But now, with drought and wildfires ravaging the cattle industry in the Interior, ranchers are reaching out as their feed dwindles.

“Lots of our neighbours are destocking,” Kitchen said in an interview from his ranch near Beaverdell.

“For a lot of the 200-cow guys … the hay crop is about 40% of normal. They’re in the same boat, either selling some, or everything off, or looking for hay.”

Kitchen said his markets in a normal year are from Washington or Alberta, but those hay regions also have shortages because of drought.

Rashleigh shipped two semi-truck liner loads last Friday — one to a dairy in Armstrong and the other to rancher northeast of Kamloops — and loaded another two on Wednesday — for Kitchen’s Grassland Grazers Ranch and a farm near Kelowna.

Every load carries 60 big round bales with each bale weighing about 950 pounds. Rashleigh’s product is called haylage, as it is baled with a high moisture content and nutrient rich for livestock.

Rashleigh said he isn’t profiting from the sales. He’s selling the bales for $50 each — the cost to produce them. Shipping ranges from $33 a bale to Kamloops and more than $40 to Kelowna. The further east, the higher the shipping cost.

For Kitchen, the cost is higher than a dry bale he would normally buy, but, under the circumstances, the extra cost is worth keeping his operation afloat.

He has already had to sell off a herd of contract yearling cattle in July, as opposed to the fall, just to preserve the precious grass and hay he has left for about 60 ewes and lambs and a herd of 50 cows.

Farmers across the west face a perfect storm amid a prolonged drought that has depleted water sources and hay crops, and sent grain prices higher as yields whither in the heat and pests such as grasshoppers proliferate.
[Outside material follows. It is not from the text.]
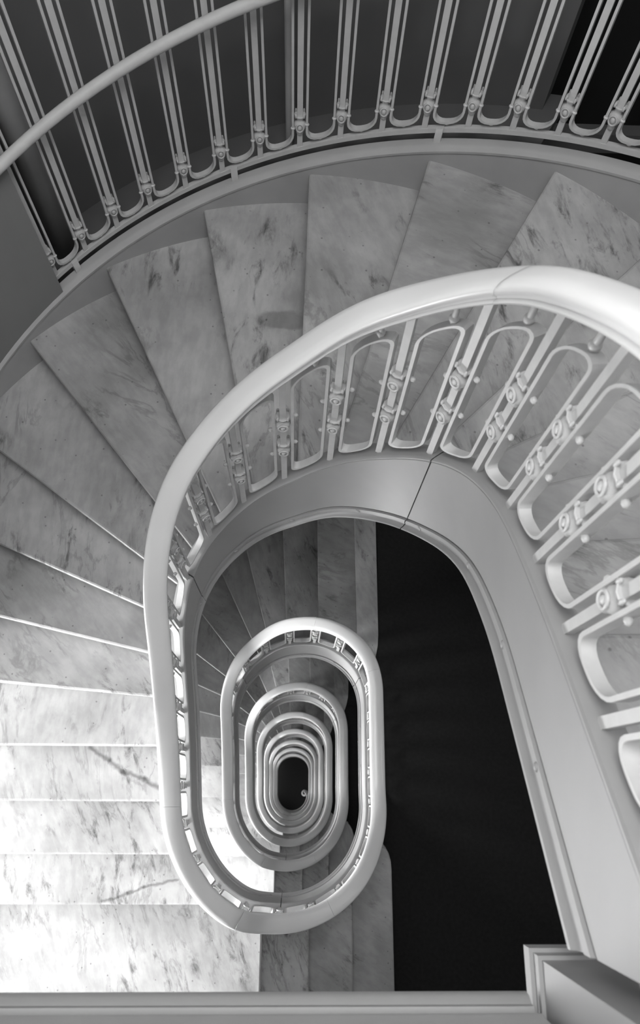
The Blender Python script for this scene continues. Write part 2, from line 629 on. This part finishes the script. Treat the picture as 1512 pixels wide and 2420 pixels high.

Wildfires are destroying grazing lands forcing the relocation of some herds. Some ranchers are selling out just to recover costs.

Selling off cows means ranchers won’t have any means to produce calves next year or in the future.

On Tuesday, provincial and federal governments announced $100 million in funding to support producers with relocation and feed costs.

In a statement, B.C. Agriculture Minister Lana Popham said the losses “have been heartbreaking and recovering them will take time, commitment and support.”

Rashleigh is elated that his hay — which might otherwise spoil where it lies — is going to where it’s needed.

“We’ve got young families who are just trying to get enough feed to have their cattle survive the winter … it’s their livelihoods,” Rashleigh said from his farm, where he grows barley and wheat, and raises poultry.

He has been touched by the generosity of his local customers, who are sponsoring bales with donations to offset the transportation costs to Interior ranchers and farmers.

“We had one customer who came for eggs the other day and she asked where the bales were going,” said Rashleigh.

“She came back an hour later with an envelope. It had $400 in it and said it was for the cows [in the Interior]. All of the money is going towards the freight.”

Rashleigh said calls are coming in from all over the West, including several farmers in Alberta and as far east as Swift Current, Sask.

Kitchen, 30, who works a farm with his wife, Erin, and two young children, market their meat directly to buyers in the Okanagan. They own 160 acres and lease another 600 acres, most of it forested with grazing patches.

“We have land payments and expenses. We don’t make our own hay or have the equipment, so we have to buy the hay that’s needed. Right now, that isn’t easy,” Kitchen said, adding they could use between 500 and 600 large bales to get through to next year.

“We don’t have any fires yet, but the drought ­conditions all around us have ­drastically reduced [the supply]. ­Everybody’s looking.”